Carnival

Dürer’s House, Nuremberg, February 2018.

I’m a bit behind, chronologically. On Saturday morning I went to Albrecht Dürer’s house while Robert was playing in the quarter finals.

Permit me to draw a veil over his score. Suffice to say that I only report victories and more work needs to be done on his close to the net vollies.

If you know as much about Dürer as I did at breakfast on Saturday you will be vaguely aware of his woodcuts and prints. Rather enterprisingly he did a woodcut of a rhinoceros, an animal he had never seen and, on firmer ground, a rabbit. Frankly neither match up to his St Jerome in his Study.

St Jerome in his Study, Dürer, 1514.

I wonder if Dürer had ever seen a lion? You will recall from visits to the Scuola San Giorgio degli Schiavoni in Venice, Carpaccio’s rendition of St Jerome meeting the lion that has presented himself with a thorn in his paw. The other monks scarper while St J attends to the matter in paw.

St Jerome and the Lion, Vittore Carpaccio, Scuola San Giorgio degli Schiavoni, Venice,1502.

In the same Scuola is one of my favourite pictures, also by Vittore Carpaccio, St Augustine in his Study.

St Augustine in his Study, Vittore Carpaccio, Scuola San Giorgio degli Schiavoni, Venice, 1502.

These beautiful Study pictures seem to belong to a genre – one that Dürer  adopted after living in Venice in 1494/95. I was reminded of this sort of artistic cross-fertilisation at the Neue Pinakothek in Munich on Sunday morning. There were German artists painting in the same style as English painters such as Gainsborough or French Impressionists and of course Irish artists, Evie Hone and Maine Jellett  created work similar to their mentor Albert Gleizes.

The last museum I went to in Nuremberg was the Railway Museum; it is the oldest in the world.
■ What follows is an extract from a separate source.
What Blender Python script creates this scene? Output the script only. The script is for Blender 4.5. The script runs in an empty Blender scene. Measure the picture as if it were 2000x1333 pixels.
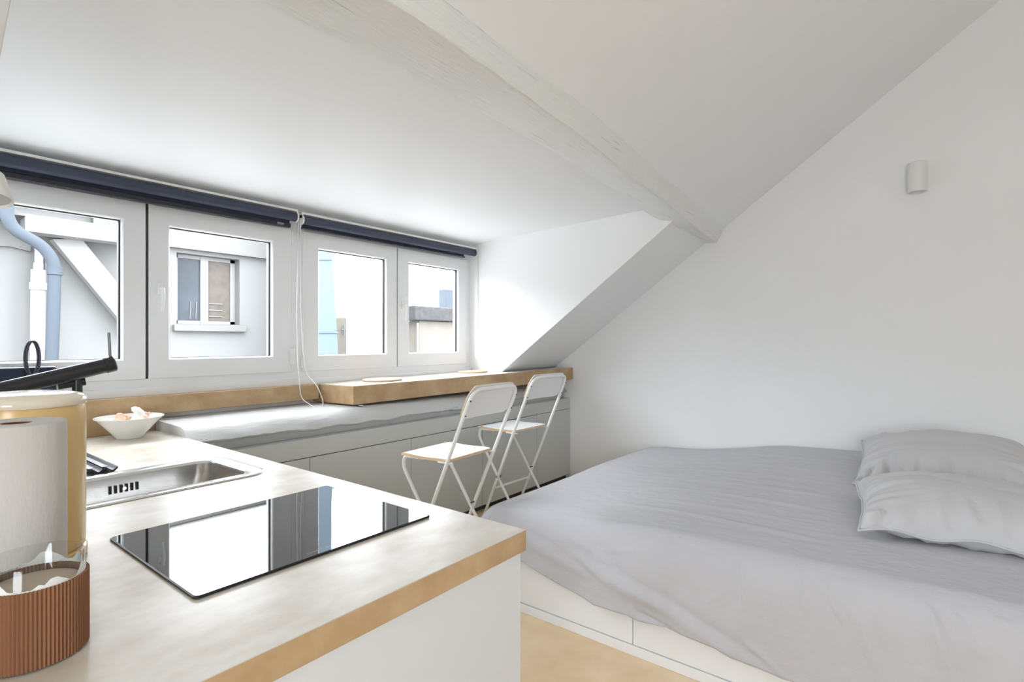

Properly, it pays credit to the part played by English inventors before embarking on a detailed exposition of the development of railways in Germany. There was some rolling stock on display including this reproduction of the Adler by a DB ICE train.

Railway Museum, Nuremberg, February 2018.

In Munich it is carnival time.

2 comments

  1. I found my enjoyment of the authors didactic travelogue somewhat interrupted by the inclusion of another cameo role for the ever esoteric Robert. However, the inclusion of his attainments provide a useful foil to the authors garrulous writings.

    As the author has heretofore bypassed the opportunity to properly inform the reader of said tennis players identity on two recent occasions, the score stands at: Author 30 Reader Love.